64 F.3d 677
NOTICE: Federal Circuit Local Rule 47.6(b) states that opinions and orders which are designated as not citable as precedent shall not be employed or cited as precedent. This does not preclude assertion of issues of claim preclusion, issue preclusion, judicial estoppel, law of the case or the like based on a decision of the Court rendered in a nonprecedential opinion or order.
Braulio C. CORPUZ, Petitioner,
v.
OFFICE OF PERSONNEL MANAGEMENT, Respondent.
No. 94-3343.
United States Court of Appeals, Federal Circuit.
Aug. 18, 1995.
Rehearing Denied; Suggestion for Rehearing In Banc Declined
Oct. 5, 1995.
Before NEWMAN, CLEVENGER, and BRYSON, Circuit Judges.
PAULINE NEWMAN, Circuit Judge.
Braulio C. Corpuz appeals the decision of the Merit Systems Protection Board, Docket No. SE0831930435-I-1, sustaining the decision of the Office of Personnel Management (OPM) that he was not entitled to a retirement annuity pursuant to the Civil Service Retirement Act (CSRA). We affirm the decision of the Board.
In order to be eligible for an annuity under the CSRA, an applicant must complete at least five years of creditable service and at least one of the two years of service prior to separation must be "subject to" the CSRA, i.e., covered service. 5 U.S.C. Sec. 8333(a-b). Covered service consists of an appointment that is subject to the CSRA and for which an employee must deposit part of his or her pay into the Civil Service Retirement and Disability Fund. Rosete v. Office of Personnel Mgmt., 48 F.3d 514, 516 (Fed.Cir.1995). OPM has determined, by regulation, that indefinite appointments in the excepted service are not covered service. 5 C.F.R. Sec. 831.201(a)(13) (excluding from coverage "[e]mployees serving under nonpermanent appointments, designated as indefinite, made after January 23, 1955, ....)
Mr. Corpuz's employment records indicate that he worked from August 1967 through September 1992 as a civilian employee for the Navy in the Philippines, retiring "in lieu of involuntary action by RIF." All of his positions there were in the excepted service and classified as either of "limited" or "indefinite" duration. None was classified as a permanent position and there is no indication in the record that any of the positions was covered by the CSRA. Petitioner concedes that no deposits were made from his pay into the Civil Service Retirement and Disability Fund.
Petitioner argues that OPM exceeded its authority when it excluded indefinite appointments in the excepted service from CSRA coverage. As support Petitioner cites Executive Order 9154 of May 1, 1942, which excluded certain temporary and emergency-indefinite appointments from the retirement system. Petitioner argues that this list should be read as exhaustive, and since indefinite-excepted appointments are not there enumerated they should be deemed covered by the CSRA.
Petitioner's argument was advanced and rejected by this court in Rosete.
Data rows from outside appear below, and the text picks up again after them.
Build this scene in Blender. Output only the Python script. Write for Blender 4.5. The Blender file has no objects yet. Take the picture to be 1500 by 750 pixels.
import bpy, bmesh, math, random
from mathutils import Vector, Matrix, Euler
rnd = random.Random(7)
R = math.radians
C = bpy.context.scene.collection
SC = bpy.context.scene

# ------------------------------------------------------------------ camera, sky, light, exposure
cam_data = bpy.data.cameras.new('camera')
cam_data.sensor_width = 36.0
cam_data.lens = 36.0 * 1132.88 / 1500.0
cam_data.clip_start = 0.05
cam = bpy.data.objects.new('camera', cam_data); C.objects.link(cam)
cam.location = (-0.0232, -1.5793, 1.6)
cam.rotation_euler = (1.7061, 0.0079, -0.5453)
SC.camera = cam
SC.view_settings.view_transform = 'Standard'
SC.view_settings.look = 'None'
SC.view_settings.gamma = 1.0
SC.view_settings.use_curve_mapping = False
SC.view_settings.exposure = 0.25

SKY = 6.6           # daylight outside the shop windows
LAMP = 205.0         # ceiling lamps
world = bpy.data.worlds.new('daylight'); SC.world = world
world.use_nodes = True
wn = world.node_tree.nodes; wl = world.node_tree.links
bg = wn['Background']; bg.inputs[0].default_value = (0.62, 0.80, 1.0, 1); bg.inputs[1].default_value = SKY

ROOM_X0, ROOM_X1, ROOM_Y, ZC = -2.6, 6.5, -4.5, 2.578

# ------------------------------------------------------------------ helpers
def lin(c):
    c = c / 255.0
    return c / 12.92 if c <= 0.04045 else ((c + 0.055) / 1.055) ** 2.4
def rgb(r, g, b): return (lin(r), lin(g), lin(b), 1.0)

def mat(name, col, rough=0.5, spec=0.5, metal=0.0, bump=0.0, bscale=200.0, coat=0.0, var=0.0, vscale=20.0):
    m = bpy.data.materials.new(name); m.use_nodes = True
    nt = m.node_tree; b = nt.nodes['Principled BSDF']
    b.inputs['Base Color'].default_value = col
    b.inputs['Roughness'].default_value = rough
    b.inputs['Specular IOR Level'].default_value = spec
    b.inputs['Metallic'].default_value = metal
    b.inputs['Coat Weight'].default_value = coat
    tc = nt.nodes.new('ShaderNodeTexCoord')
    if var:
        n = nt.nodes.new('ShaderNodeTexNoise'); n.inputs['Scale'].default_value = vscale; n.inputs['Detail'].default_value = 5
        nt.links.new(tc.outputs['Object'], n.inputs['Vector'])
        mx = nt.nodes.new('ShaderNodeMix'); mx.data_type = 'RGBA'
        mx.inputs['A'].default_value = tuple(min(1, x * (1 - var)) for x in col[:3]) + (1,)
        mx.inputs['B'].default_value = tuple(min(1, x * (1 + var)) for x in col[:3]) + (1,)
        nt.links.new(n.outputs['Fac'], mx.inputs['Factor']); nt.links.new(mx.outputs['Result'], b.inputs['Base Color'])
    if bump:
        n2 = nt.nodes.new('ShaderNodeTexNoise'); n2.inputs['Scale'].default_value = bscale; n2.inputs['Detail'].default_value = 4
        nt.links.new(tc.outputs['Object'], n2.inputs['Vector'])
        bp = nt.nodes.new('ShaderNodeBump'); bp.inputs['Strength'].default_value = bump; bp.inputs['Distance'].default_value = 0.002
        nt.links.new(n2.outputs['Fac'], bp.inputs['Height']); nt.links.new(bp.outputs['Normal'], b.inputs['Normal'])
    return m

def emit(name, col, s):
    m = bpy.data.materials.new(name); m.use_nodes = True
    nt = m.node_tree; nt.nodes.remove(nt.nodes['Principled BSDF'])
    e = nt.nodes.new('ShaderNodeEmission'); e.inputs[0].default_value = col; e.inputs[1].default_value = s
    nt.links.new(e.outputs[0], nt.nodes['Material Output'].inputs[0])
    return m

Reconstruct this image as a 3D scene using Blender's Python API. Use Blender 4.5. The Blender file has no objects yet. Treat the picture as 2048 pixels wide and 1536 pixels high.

There we said: "[T]he correct source of the regulation at issue under the 1956 Act is Executive Order 10,180, 3 C.F.R. Sec. 363 (1949-1953), which superseded E.O. 9154. E.O. 10,180 specifically excluded employees with 'nonpermanent appointments,' including indefinite appointments, from coverage under the CSRA". Id., 48 F.3d at 519. Hence, OPM properly excluded Petitioner's service in an indefinite-excepted position from coverage under the CSRA.
Petitioner points out that the tenure indication on his SF-50 ("Notification of Personnel Action") evidencing his retirement is marked "1" (permanent), and argues that this is evidence that his employment was permanent rather than indefinite. While not dispositive, tenure grouping can be evidence of permanent status if the record is otherwise ambiguous. See Rosete, 48 F.3d at 519-20 ("tenure grouping could be circumstantial evidence that [Petitioner] did not hold an indefinite appointment if [he] was 'at any time subject to the CSRS and [his] personnel record was incomplete as to evidence.' ") (quoting Fredeluces v. Office of Personnel Mgmt., 57 M.S.P.R. 598, 602 n. 4 (1993)).
Tenure indications on other of Petitioner's SF-50 forms are marked "0" (none), "1" (permanent) and "3" (indefinite). The Board considered this evidence and concluded that the indication Petitioner refers to was made "solely for the purpose of reduction in force and ... does not change the temporary nature of his appointments." In light of the other evidence in the record supporting the Board's conclusion, including the absence of payroll retirement deductions and the consistent indications that his positions were not covered by the CSRA, we agree with the Board's analysis.
Petitioner has the burden of demonstrating entitlement to retirement benefits. Cheeseman v. Office of Personnel Mgmt., 791 F.2d 138, 141 (Fed.Cir.1986), cert. denied, 479 U.S. 1037 (1987). Since Petitioner has failed to prove he is entitled to an annuity under the CSRA, the decision of the Board is affirmed.